_Data shown_

--- START ---

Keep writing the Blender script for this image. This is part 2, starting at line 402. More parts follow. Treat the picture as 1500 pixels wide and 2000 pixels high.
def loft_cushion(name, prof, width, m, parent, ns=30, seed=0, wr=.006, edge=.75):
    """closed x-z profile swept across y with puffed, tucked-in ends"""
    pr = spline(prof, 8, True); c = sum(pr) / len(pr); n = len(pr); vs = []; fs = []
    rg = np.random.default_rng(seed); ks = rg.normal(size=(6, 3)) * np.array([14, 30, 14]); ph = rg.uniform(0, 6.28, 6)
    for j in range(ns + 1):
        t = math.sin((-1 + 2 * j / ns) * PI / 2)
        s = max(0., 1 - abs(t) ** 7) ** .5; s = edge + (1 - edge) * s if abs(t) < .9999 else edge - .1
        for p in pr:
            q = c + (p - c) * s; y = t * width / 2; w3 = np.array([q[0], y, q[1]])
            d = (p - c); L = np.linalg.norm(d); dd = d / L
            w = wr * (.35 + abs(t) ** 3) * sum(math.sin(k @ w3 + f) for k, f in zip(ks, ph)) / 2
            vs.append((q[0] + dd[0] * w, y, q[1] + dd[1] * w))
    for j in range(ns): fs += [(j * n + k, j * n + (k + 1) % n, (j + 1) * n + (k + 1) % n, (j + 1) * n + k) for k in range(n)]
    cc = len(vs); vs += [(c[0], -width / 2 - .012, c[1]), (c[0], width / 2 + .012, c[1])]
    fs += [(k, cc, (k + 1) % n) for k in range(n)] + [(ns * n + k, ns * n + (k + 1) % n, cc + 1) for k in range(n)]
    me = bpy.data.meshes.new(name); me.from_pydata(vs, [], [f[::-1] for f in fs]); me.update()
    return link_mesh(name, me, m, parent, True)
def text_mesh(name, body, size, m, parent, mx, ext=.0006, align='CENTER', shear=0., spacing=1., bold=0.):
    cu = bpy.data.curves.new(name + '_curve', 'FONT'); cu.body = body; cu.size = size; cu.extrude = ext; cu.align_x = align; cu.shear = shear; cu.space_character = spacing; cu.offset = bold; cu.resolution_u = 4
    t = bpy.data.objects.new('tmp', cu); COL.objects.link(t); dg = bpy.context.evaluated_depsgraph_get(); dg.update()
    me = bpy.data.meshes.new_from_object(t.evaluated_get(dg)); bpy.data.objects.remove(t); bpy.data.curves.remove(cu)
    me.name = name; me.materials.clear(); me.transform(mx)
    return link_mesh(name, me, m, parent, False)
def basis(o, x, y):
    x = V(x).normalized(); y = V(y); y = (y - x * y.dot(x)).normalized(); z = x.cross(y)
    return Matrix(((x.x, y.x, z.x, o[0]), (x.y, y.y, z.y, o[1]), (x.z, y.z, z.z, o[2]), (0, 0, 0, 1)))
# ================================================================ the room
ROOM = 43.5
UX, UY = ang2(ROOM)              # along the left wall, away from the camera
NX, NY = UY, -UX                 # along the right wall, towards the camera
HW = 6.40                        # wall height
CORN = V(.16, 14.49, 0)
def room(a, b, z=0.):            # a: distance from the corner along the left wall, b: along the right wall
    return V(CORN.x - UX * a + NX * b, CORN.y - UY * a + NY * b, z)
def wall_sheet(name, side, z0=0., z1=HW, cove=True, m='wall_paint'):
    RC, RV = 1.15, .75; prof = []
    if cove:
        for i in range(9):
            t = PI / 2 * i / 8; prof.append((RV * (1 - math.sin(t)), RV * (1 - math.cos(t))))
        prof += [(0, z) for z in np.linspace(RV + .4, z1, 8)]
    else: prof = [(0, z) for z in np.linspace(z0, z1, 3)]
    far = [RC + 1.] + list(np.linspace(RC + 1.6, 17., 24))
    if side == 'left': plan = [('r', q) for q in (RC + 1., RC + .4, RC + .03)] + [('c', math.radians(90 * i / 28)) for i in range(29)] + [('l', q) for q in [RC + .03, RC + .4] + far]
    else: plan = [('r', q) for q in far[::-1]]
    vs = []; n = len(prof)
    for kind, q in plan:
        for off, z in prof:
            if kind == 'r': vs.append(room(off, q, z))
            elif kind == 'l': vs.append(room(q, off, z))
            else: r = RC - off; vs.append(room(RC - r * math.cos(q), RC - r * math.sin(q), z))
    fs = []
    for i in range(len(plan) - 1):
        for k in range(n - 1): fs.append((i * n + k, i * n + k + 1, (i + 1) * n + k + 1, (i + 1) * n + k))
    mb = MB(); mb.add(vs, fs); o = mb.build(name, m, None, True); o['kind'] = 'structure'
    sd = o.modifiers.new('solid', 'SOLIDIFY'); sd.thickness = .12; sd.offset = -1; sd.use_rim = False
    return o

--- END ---

_Given request_
Output the full listing without altering anything.

_Finished exercise_
Keep writing the Blender script for this image. This is part 2, starting at line 402. More parts follow. Treat the picture as 1500 pixels wide and 2000 pixels high.
def loft_cushion(name, prof, width, m, parent, ns=30, seed=0, wr=.006, edge=.75):
    """closed x-z profile swept across y with puffed, tucked-in ends"""
    pr = spline(prof, 8, True); c = sum(pr) / len(pr); n = len(pr); vs = []; fs = []
    rg = np.random.default_rng(seed); ks = rg.normal(size=(6, 3)) * np.array([14, 30, 14]); ph = rg.uniform(0, 6.28, 6)
    for j in range(ns + 1):
        t = math.sin((-1 + 2 * j / ns) * PI / 2)
        s = max(0., 1 - abs(t) ** 7) ** .5; s = edge + (1 - edge) * s if abs(t) < .9999 else edge - .1
        for p in pr:
            q = c + (p - c) * s; y = t * width / 2; w3 = np.array([q[0], y, q[1]])
            d = (p - c); L = np.linalg.norm(d); dd = d / L
            w = wr * (.35 + abs(t) ** 3) * sum(math.sin(k @ w3 + f) for k, f in zip(ks, ph)) / 2
            vs.append((q[0] + dd[0] * w, y, q[1] + dd[1] * w))
    for j in range(ns): fs += [(j * n + k, j * n + (k + 1) % n, (j + 1) * n + (k + 1) % n, (j + 1) * n + k) for k in range(n)]
    cc = len(vs); vs += [(c[0], -width / 2 - .012, c[1]), (c[0], width / 2 + .012, c[1])]
    fs += [(k, cc, (k + 1) % n) for k in range(n)] + [(ns * n + k, ns * n + (k + 1) % n, cc + 1) for k in range(n)]
    me = bpy.data.meshes.new(name); me.from_pydata(vs, [], [f[::-1] for f in fs]); me.update()
    return link_mesh(name, me, m, parent, True)
def text_mesh(name, body, size, m, parent, mx, ext=.0006, align='CENTER', shear=0., spacing=1., bold=0.):
    cu = bpy.data.curves.new(name + '_curve', 'FONT'); cu.body = body; cu.size = size; cu.extrude = ext; cu.align_x = align; cu.shear = shear; cu.space_character = spacing; cu.offset = bold; cu.resolution_u = 4
    t = bpy.data.objects.new('tmp', cu); COL.objects.link(t); dg = bpy.context.evaluated_depsgraph_get(); dg.update()
    me = bpy.data.meshes.new_from_object(t.evaluated_get(dg)); bpy.data.objects.remove(t); bpy.data.curves.remove(cu)
    me.name = name; me.materials.clear(); me.transform(mx)
    return link_mesh(name, me, m, parent, False)
def basis(o, x, y):
    x = V(x).normalized(); y = V(y); y = (y - x * y.dot(x)).normalized(); z = x.cross(y)
    return Matrix(((x.x, y.x, z.x, o[0]), (x.y, y.y, z.y, o[1]), (x.z, y.z, z.z, o[2]), (0, 0, 0, 1)))
# ================================================================ the room
ROOM = 43.5
UX, UY = ang2(ROOM)              # along the left wall, away from the camera
NX, NY = UY, -UX                 # along the right wall, towards the camera
HW = 6.40                        # wall height
CORN = V(.16, 14.49, 0)
def room(a, b, z=0.):            # a: distance from the corner along the left wall, b: along the right wall
    return V(CORN.x - UX * a + NX * b, CORN.y - UY * a + NY * b, z)
def wall_sheet(name, side, z0=0., z1=HW, cove=True, m='wall_paint'):
    RC, RV = 1.15, .75; prof = []
    if cove:
        for i in range(9):
            t = PI / 2 * i / 8; prof.append((RV * (1 - math.sin(t)), RV * (1 - math.cos(t))))
        prof += [(0, z) for z in np.linspace(RV + .4, z1, 8)]
    else: prof = [(0, z) for z in np.linspace(z0, z1, 3)]
    far = [RC + 1.] + list(np.linspace(RC + 1.6, 17., 24))
    if side == 'left': plan = [('r', q) for q in (RC + 1., RC + .4, RC + .03)] + [('c', math.radians(90 * i / 28)) for i in range(29)] + [('l', q) for q in [RC + .03, RC + .4] + far]
    else: plan = [('r', q) for q in far[::-1]]
    vs = []; n = len(prof)
    for kind, q in plan:
        for off, z in prof:
            if kind == 'r': vs.append(room(off, q, z))
            elif kind == 'l': vs.append(room(q, off, z))
            else: r = RC - off; vs.append(room(RC - r * math.cos(q), RC - r * math.sin(q), z))
    fs = []
    for i in range(len(plan) - 1):
        for k in range(n - 1): fs.append((i * n + k, i * n + k + 1, (i + 1) * n + k + 1, (i + 1) * n + k))
    mb = MB(); mb.add(vs, fs); o = mb.build(name, m, None, True); o['kind'] = 'structure'
    sd = o.modifiers.new('solid', 'SOLIDIFY'); sd.thickness = .12; sd.offset = -1; sd.use_rim = False
    return o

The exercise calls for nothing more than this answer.